07.11.2024 09:00, Abgeordnetenhaus, Plenarsaal

Aus der Retrospektive heraus betrachtet, erscheint eine bestimmte historische Entwicklung als geradezu zwangsläufig. Der Fall der Berliner Mauer und die Wiedervereinigung, scheinen solche Fälle zu sein. Doch weder der Mauerfall noch die Wiedervereinigung sind zwangsläufige Ereignisse der Geschichte, die sich einfach so ergeben haben. Der Fall der Mauer wurde entscheidend durch den Wunsch vieler Menschen in der DDR herbeigeführt, aus den Grenzen ihres Landes auszubrechen. Den Grenzen, die Ihnen intern bei Ihrer politischen, wirtschaftlichen und kulturellen Betätigung durch die SED-Diktatur gesetzt wurden. Und den Grenzen hinsichtlich ihrer Reisefreiheit, die im Laufe des Jahres 1989 vom Regime immer enger gezogen wurden.

Der Freiheitswille der Menschen in der DDR war unverzichtbar. Es musste aber vieles zusammen kommen – auch außerhalb Deutschlands –, um ihm Geltung zu verschaffen. Immer gab es auch während des Kalten Krieges in Europa eine demokratische und rechtsstaatliche Alternative zur Einparteienherrschaft in den Staaten des Warschauer Paktes. Die westeuropäischen Staaten mit ihren offenen Gesellschaften mussten sich des beständigen politischen und militärischen Drucks der Sowjetunion erwehren.
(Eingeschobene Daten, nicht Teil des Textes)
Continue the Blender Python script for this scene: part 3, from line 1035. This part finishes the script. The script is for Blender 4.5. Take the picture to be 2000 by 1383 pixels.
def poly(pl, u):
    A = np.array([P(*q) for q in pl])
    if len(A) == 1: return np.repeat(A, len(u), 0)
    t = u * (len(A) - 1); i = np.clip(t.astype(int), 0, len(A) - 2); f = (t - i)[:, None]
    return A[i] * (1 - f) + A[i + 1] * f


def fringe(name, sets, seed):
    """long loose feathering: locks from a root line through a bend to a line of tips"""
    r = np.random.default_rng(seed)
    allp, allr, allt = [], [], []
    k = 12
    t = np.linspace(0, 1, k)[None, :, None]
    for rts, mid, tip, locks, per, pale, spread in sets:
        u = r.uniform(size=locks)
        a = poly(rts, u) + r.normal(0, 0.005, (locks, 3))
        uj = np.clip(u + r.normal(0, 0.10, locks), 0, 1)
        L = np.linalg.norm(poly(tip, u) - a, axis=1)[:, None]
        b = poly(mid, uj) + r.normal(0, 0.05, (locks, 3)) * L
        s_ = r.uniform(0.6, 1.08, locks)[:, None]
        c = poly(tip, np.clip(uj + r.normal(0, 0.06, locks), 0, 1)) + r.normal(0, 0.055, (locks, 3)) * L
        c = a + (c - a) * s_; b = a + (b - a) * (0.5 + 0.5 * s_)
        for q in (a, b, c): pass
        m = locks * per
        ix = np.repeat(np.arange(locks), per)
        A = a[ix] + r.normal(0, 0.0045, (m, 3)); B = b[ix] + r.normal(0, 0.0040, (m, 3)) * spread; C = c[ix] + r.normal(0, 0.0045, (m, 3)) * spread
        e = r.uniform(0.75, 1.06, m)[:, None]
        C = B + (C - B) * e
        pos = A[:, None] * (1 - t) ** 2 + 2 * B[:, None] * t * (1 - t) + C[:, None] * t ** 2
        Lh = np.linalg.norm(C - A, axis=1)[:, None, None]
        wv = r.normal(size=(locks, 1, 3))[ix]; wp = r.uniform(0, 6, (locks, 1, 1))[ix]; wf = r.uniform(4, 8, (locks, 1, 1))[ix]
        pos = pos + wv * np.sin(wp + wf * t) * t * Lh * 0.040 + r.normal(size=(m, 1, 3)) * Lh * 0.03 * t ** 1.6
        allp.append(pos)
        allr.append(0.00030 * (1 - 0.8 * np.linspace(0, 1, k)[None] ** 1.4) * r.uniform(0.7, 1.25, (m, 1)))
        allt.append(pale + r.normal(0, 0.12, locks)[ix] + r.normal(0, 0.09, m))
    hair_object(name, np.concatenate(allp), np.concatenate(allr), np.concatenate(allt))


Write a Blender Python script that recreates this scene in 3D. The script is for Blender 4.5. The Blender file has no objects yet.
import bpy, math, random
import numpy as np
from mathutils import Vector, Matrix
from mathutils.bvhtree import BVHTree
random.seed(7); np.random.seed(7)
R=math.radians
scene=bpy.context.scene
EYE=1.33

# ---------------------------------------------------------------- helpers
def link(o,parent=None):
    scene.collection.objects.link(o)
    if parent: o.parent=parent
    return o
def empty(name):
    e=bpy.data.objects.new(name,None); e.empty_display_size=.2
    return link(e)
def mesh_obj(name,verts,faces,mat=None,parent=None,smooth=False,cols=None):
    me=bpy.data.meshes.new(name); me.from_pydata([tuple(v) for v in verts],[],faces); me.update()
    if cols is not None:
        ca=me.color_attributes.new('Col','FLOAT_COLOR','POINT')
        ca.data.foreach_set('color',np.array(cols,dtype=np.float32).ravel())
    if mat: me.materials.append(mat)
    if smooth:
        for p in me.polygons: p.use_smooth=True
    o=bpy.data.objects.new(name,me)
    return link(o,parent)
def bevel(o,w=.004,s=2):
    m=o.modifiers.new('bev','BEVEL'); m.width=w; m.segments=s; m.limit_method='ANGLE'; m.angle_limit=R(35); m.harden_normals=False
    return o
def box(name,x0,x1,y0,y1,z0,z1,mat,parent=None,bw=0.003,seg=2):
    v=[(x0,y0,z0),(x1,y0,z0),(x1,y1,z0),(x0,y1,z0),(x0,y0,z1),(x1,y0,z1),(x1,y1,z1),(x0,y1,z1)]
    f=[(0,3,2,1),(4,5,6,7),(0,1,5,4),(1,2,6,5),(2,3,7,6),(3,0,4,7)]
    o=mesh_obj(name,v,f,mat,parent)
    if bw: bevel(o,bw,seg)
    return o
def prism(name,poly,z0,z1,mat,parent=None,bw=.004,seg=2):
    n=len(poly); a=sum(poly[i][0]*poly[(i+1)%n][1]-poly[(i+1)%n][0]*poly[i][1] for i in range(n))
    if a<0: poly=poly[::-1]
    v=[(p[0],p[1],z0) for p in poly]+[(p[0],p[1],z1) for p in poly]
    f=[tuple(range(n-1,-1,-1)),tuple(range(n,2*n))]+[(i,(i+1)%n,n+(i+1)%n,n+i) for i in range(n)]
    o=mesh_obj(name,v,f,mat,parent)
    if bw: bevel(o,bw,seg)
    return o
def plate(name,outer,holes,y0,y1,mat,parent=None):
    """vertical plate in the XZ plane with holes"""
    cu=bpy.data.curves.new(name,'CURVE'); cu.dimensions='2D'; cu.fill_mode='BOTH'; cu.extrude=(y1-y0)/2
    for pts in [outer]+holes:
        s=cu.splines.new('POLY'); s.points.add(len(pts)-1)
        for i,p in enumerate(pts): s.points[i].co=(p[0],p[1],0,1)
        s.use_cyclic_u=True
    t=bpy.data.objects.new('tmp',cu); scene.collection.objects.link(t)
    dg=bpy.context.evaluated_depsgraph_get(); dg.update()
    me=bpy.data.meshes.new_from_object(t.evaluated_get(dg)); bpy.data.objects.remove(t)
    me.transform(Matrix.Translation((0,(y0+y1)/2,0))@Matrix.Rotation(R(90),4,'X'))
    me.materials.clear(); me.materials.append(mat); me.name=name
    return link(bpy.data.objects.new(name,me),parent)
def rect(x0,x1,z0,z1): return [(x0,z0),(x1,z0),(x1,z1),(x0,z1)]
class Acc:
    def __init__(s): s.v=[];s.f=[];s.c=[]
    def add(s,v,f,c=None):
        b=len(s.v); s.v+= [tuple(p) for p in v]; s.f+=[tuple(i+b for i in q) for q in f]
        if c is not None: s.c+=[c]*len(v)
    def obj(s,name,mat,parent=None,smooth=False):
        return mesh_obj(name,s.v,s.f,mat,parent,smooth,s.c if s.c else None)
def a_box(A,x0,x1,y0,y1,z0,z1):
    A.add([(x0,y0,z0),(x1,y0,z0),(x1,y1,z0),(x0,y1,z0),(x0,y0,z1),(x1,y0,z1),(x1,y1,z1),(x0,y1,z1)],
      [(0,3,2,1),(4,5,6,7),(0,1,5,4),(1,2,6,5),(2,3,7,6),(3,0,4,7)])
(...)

Es war Helmut Schmidt, der als Bundeskanzler Ende der 70er Jahre erkannte, dass die vermehrte Aufstellung von atomar bewaffneten Mittelstreckenraketen des Typs SS 20 durch die Sowjetunion darauf abzielte, durch Drohungen mit ihrem Einsatz die Westeuropäer politisch erpressen zu können. An seinem Nachfolger, Helmut Kohl, lag es, die als Antwort vorgesehene Stationierung amerikanischer Mittelstreckenraketen auch tatsächlich durchzuführen. Diese strategische Entscheidung, sich nicht militärisch erpressbar zu machen, eröffnete in der Folge neue politische Spielräume. Denn in der Sowjetunion wuchs der Bedarf nach Reform und Erneuerung.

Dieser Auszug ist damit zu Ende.